A few days later neighbour Billy Mentuk gets his half-ton truck stuck in the ditch across the road where he is (illegally) loading sand from the road allowance. He sees me in the yard and asks if our little Farmall A tractor can pull him out. I answer, “I’m not sure – but I know the TD14 will. I feel a joyful thrill while performing this feat, especially afterwards when Billy says, “I didn’t know you could drive a cat.” In one of my proudest moments, I try to disguise my self-confident ego with false modesty, by replying, “Nothing to it really”.
There was plenty of fun in life in the country: In winter it was skating and playing hockey on the Clover Bar Village rink or on local lakes and ponds.
Going skating on a neighbour's pond |
In summer it is playing second base for the Salisbury men’s fastball team; going on bike rides; attending the United Church boy’s camp in August of each year; and enjoying the fellowship of the church-based young peoples group.
Shortly after my eighteenth birthday I enrol in the first year of the BSc program in Agriculture at the University of Alberta. Farm work, except for some evenings and weekends, is now replaced by academic pursuits. I find it intriguing to learn what lies beyond the knowledge gained from practical farm experience.
I believe that meeting the challenges of farm work gave me the confidence that would prove valuable in facing difficult tasks to be encountered later in life. I am grateful for, and feel very privileged to have had these formative years on the farm.
Farm improvements continued after my teen years. Dad had a new loose housing barn built to accommodate the expanding herd of purebred Holsteins. It contained a lounging area that was kept clean by the continual addition of straw during the winter. Next to it was a separate forage feeding alley that was cleaned regularly with the tractor and loader. Doors from the lounging area opened to the adjacent milking parlour with its three elevated stanchions. Here the milking machines were applied, and concentrate fed during the milking. In place of the old milk cans, the milk was stored in a refrigerated bulk tank to be collected by a tank truck every two days.
The farmstead in 1954 |
To feed the expanded herd, Dad rented eighty acres of adjacent cropland from a neighbour. Harvesting the oat silage produced on this land required the purchase of a second tractor and a forage harvester with wagon. The moist forage was ensiled in a long narrow pit and preserved by fermentation. During the winter it was removed by the tractor loader and dropped into the feed bunks.

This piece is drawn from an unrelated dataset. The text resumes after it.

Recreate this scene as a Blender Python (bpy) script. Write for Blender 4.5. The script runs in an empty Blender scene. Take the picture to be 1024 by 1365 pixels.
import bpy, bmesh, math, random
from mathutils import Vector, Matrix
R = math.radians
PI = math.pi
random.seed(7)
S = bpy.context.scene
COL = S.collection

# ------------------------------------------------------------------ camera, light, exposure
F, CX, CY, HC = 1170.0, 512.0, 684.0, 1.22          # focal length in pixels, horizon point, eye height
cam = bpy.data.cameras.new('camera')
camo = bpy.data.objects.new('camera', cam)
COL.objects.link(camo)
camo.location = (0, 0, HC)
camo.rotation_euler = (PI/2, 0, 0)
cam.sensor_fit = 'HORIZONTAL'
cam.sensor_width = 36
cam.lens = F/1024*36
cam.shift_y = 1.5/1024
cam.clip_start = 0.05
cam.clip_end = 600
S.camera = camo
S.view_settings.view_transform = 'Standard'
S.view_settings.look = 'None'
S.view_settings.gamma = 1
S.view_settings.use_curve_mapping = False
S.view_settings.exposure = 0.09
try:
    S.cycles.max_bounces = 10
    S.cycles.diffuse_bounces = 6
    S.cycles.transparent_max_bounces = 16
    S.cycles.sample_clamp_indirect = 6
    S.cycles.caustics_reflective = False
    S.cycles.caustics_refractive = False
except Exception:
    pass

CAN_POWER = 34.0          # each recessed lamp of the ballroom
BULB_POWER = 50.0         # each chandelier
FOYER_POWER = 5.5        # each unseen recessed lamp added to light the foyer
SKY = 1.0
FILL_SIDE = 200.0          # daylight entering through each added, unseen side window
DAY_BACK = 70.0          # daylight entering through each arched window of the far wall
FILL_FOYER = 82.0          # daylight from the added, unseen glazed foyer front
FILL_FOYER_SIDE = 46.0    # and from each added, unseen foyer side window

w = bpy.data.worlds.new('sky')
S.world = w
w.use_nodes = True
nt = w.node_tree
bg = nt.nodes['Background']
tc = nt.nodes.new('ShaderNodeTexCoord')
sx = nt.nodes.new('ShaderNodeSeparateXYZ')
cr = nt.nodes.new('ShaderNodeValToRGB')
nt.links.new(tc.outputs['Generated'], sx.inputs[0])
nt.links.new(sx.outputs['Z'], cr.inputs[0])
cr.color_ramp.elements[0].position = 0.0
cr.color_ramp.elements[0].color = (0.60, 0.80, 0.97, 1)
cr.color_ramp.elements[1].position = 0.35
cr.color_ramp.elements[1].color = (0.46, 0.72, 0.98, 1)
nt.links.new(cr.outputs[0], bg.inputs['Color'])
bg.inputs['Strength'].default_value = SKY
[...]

By the mid 1950’s brother Dick had taken over most farming activities from Dad, who now focussed on his love of gardening. Younger brother Owen, now entering his teens, became a very capable and enthusiastic farm work partner with his dad and older brother.
[1] Later I notice that the engine has a carburetor and spark plugs on one side and diesel fuel injectors on the other. “So that’s how it works”, I thought. The START lever position puts the engine on gasoline using the spark plugs and moving it to RUN switches to the diesel fuel injectors on the other side.